Artist Notes

Keigwin+ Co: Selecting the Natural

By Debra Cash

David Dorfman
Keigwin + Company by Matthew Murphy


Larry Keigwin is one of four brothers -- and a twin. That may be one reason his dances are populated with so much hurly-burly action: the world of Keigwin + Co. is an environment where performers play as hard as they work. He's a choreographer who can be slip on-a-banana-peel funny, pop-culture referential, and hipster ironic. But in his dances, the personalities of his company members shine through: 'I'm always excavating movement from the dancers," Keigwin says. The plus sign in the company name balances their ongoing collaboration.

Keigwin grew up on Long Island. He says now that he was always a person with “physical curiosity.” He didn’t know modern dance even existed until he was 16 and didn’t take formal dance classes until he was in his early 20s. Before that, though, he learned some basic circus skills like riding a unicycle and balancing on a tightrope. Not surprisingly, this "jocky" kid was a high school gymnast, although not a competitor.

Larry Keigwin really started dancing in high school in musical comedies. He followed up that enthusiasm at his local college, Hofstra University. He partly paid his way through school dancing at private parties for a company called Chez-zam, appearing at corporate events and over-the-top bar mitzvahs, something he described as being kitchy and full of the kind of campy sparkle he enjoyed.

Once he went professional, Keigwin performed with a number of “downtown” New York companies, including those of Jane Comfort and John Jasperse. He spent six years as associate director of Mark Dendy’s troupe and won a “Bessie” award for his dancing in Dendy’s Dream Analysis. Alongside those commitments, has performed in Dance of the Vampires (which he cheerfully lists on his professional resume as a “Broadway bomb”), choreographed the off- Broadway production of Rent, and created high-kicking numbers for the Rockettes.

In 2002, Keigwin formed a company to develop his own choreography. No one was auditioned: all the dancers were friends or people he knew from other dance circumstances who wanted to work together.

The troupe has two overlapping repertories: the main company, with its relatively serious concert work, and Keigwin’s Cabarets, small scale acts that he first started, he says, because he wanted to throw a party. For these burlesque-inspired performances his regular troupe is augmented by professional drag queens and other theatrical special guests, and their menu of works include everything from a spoof of American Idol to a reverse strip tease.

For this return of Keigwin + Company to the Bates Dance Festival, the company has assembled a retrospective repertory. Natural Selection, from 2004, evokes the amphibious and animal origins of human behavior and ultimately reaches towards flight. In Triptych, from 2009, James Ingall's lighting scheme and the black bands of the dancers' costumes establish architectural geometries that regulate the dancers' exploration of repetition and duration.

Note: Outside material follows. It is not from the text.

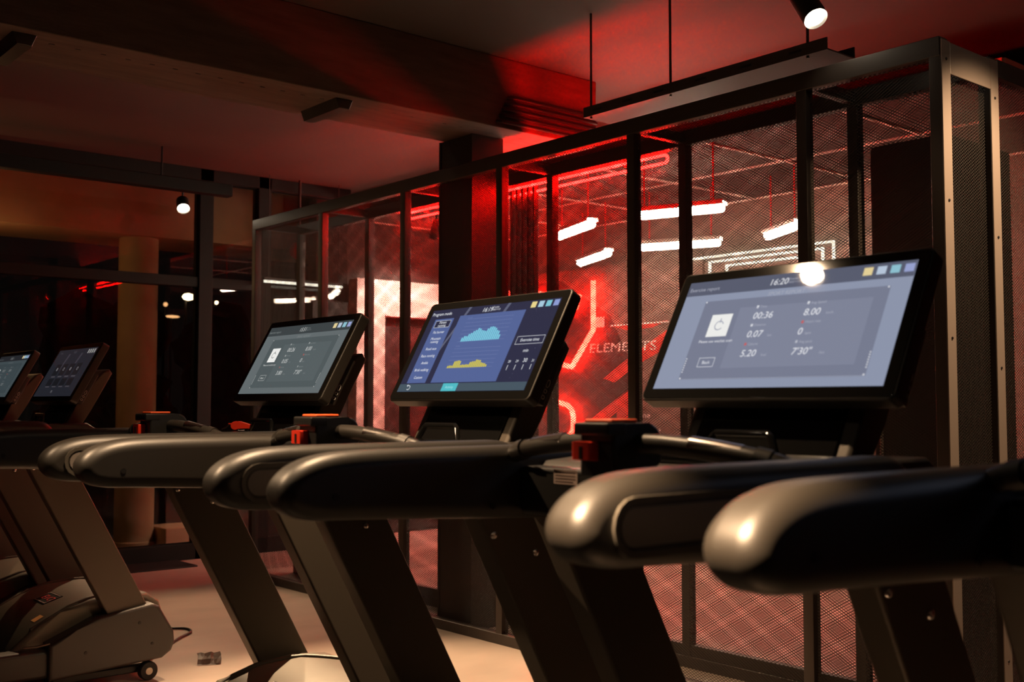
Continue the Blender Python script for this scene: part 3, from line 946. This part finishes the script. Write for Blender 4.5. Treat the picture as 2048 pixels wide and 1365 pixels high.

When Keigwin's Trio first premiered last year as Balloon Dance, a commission from Works & Process at the Guggenheim, it was surrounded by a set by Jason Hackenwerth made of balloons that waved around the edge of the performance space like a raft of sea anemones. Sadly, the decor was too difficult to replicate on tour, but the three dancers continue to play their liquid interactions against Adam Crystal's original score.

Contact Sport, the newest work on this engagement looks back to Keigwin's schoolboys days with a male quartet built out of memories of his life with his brothers during those long ago Long Island days. Based on studio improvisations that ranged from playing Superman to standing shoulder to shoulder as if posing for family photographs, dancer Brando Cornay wrote on the company blog "We react and sometimes encourage the natural masculine competitiveness that comes into play, but what is making this piece substantial is the bond and underlying support you see come alive." Danced to a medley of songs by cabaret star Eartha Kitt -- including C'Mon A My House sung in rapid-fire Japanese! -- Larry Keigwin's Contact Sport blends brotherly roughhousing with affectionate laughter.